Permissible Wage Deductions

Are you confused about what deductions can be taken out of an employee’s paycheck? Well, you are not alone! The Wage and Hour Division (WHD) of the Department of Labor completed 33,295 compliance actions and collected more than $224 million in back wages for more than 275,000 workers during the 2011 Fiscal Year (http://www.dol.gov/dol/budget/2013/bib.htm#whd). The WHD serves as the governing agency for Federal laws pertaining to minimum wage, overtime pay, recordkeeping and prevailing wages for government service and construction. The WHD provides a general overview of permissible wage deductions, but most wage deduction requirements are dictated and outlined within State laws.

Under the Fair Labor Standards Act (FLSA), permissible deductions from minimum wage include wage meals, lodging and similar facilities, tax withholdings, court-ordered payments, and voluntary deductions/payments to assignees. Specifically, these wage deductions are among the most common deductions that can legally decrease an employee’s wages below the federal or state applicable minimum wage.

Meals, Lodging and Other Facilities
Employers can deduct the reasonable cost of providing meals, lodging, and similar facilities. Only the reasonable cost of these items can be deducted – not any amount attributable to an employer’s profit.

Tax Withholding
Employers are permitted to deduct taxes from an employee’s wages. These deductions are permitted for the employee’s share of Social Security taxes, as well as other federal, state and local taxes.

Court-Ordered Payments

The FLSA does not restrict court-ordered garnishments as long as neither the employer nor any person acting on its behalf derives any benefit from the transaction. However, federal and state garnishment laws can set limits on the amount of wages that can be garnished.

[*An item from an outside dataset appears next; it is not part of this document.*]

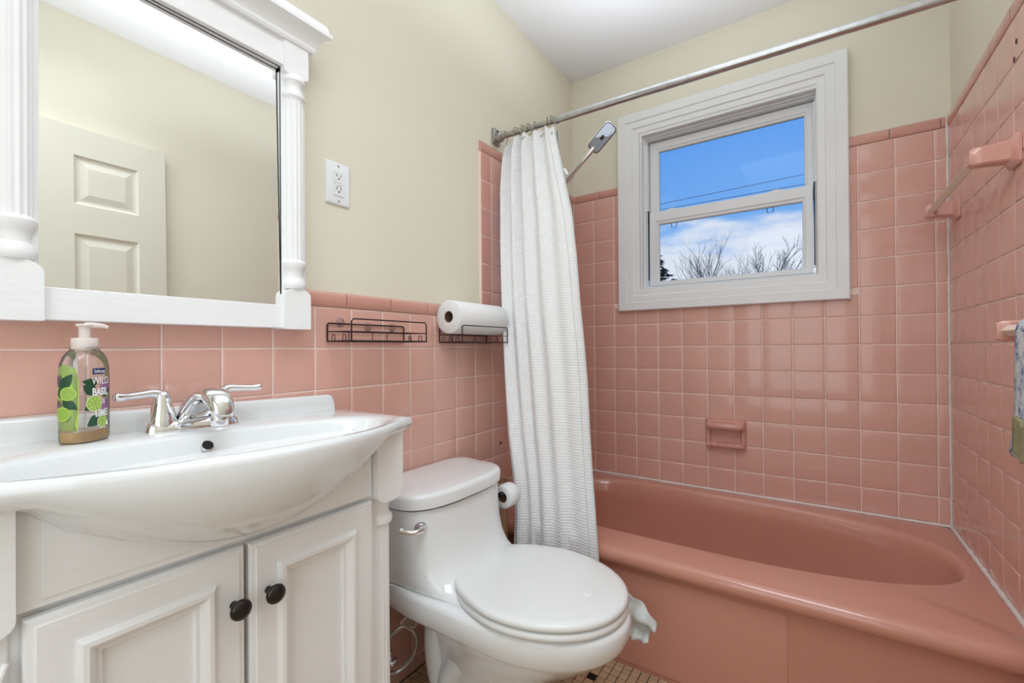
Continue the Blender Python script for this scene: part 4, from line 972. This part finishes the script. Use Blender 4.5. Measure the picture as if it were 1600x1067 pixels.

Voluntary Deductions/Payments to Assignees
An employer can deduct amounts the employee directs the employer to pay to third parties, including deductions for: U.S. savings bonds, union dues, employee accounts with merchants, charitable contributions and employee benefit plan premiums or contributions. However, these deductions are permitted only if the employee has voluntarily assigned such amounts to the third-party, and neither the employer nor any person acting on the employer’s behalf derives any profit from the transaction.

There are many other common and permissible deductions that are allowed as long as the employee’s wages do not fall below federal or state applicable minimum wage. It is important to stress that many of these deduction requirements are regulated by the state. For example, many retail employers look for ways to recover cash register shortages from their sales clerks. Many state wage payment laws, however, forbid deductions for this purpose. Listed below are common deductions employers take from employee wages:

o Items Considered to Primarily Benefit or Convenience the Employer
Items such as uniforms, tools, damages to the employer’s property, financial losses due to customers not paying bills and theft of the employer’s property by the employee or other individuals.

o Uniforms
The FLSA does not require that employees wear uniforms. However, if wearing a uniform is required for safety or is the nature of the business, the cost and maintenance of the uniform is considered to be a business expense of the employer. An employer may prorate deductions for the cost of the uniform over a period of paydays.

o Advances or Loans
According to the Department of Labor, if an employer makes a loan or advance of wages to an employee, the principal can be deducted from the employee’s earnings even if the deductions cuts into the minimum wage or overtime pay due to the employee. However, an employer cannot deduct for administrative costs or charge any interest if it brings the employee below minimum wage. Additionally, some states may have rules governing how and when an employer can collect from the employee.

o Wage Overpayments
Federal law does not prohibit employers from recouping wage overpayments. However, state laws should be reviewed prior to making these deductions as some states do not allow wage overpayments to be collected. It is considered an employer error that should not penalize the employee.
Requiring written authorization for deductions is common. Even if this is not mandated by federal or state laws, it is always an HR Best Practice to have an employee’s written authorization and documentation to make payroll deductions.